Der Film zeigt Interviews mit Verwandten, Original-Schauplätze vor der NS-Diktatur, nach Enteignung oder Zerstörung durch den Krieg und den Neuaufbau unter anderen Eigentümern. An der heutigen Kreissparkasse am Martin-Luther-Platz in Augsburg weist eine Gedenktafel auf die Familie Friedmann hin, denen das im Krieg zerstörte Haus an dieser Stelle vor der NS-Diktatur gehörte.

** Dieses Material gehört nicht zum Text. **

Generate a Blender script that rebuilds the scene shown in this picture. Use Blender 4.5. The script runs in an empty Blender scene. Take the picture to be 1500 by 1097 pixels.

„Es war furchtbar, zu erkennen, dass der Weg nach Ausschwitz von Augsburg aus eine gerade Linie war. Nichts wurde dem Zufall überlassen. Seit 1935 wurden die Deportationen vorbereitet. Offiziell sagte man dazu, >die Juden wären in den Osten verreist<“, sagte Josef Pröll, der den Film zusammen mit Miriam Friedmann gemacht hat.

Was heute durch Rechtsextremismus in Deutschland und Europa zu erleben ist, macht nach 90 Jahren deutlich, dass die Thematik nicht vergessen werden darf und heute brandaktuell ist.

Im ausliegenden Faltblatt über die Filme von Josef Pröll sind Artikel 1 und 2 des Grundgesetztes der Bundesrepublik Deutschland über die Unantastbarkeit der Menschenwürde und das Bekenntnis des deutschen Volkes zu den unverletzlichen und unveräußerlichen Menschenrechten als Grundlage des Friedens und der Gerechtigkeit in der Welt zu lesen.

Nach der Mutter von Josef Pröll wurde die neu errichtete Mittelschule in Gersthofen benannt. Während des Nazi-Regimes leistete Anna Pröll als junge Frau Widerstand gegen Hitler in Augsburg. Im hohen Alter wurde ihr das Bundesverdienstkreuz verliehen. Die Stadt Augsburg ernannte sie zur Ehrenbürgerin. Ihr Sohn Josef Pröll, Jahrgang 1953, (er ist unter anderem Referent der KZ-Gedenkstätte Dachau und gibt dort Führungen) beschäftigt sich seit Langem mit der tragischen Familiengeschichte seiner Eltern während der NS-Zeit.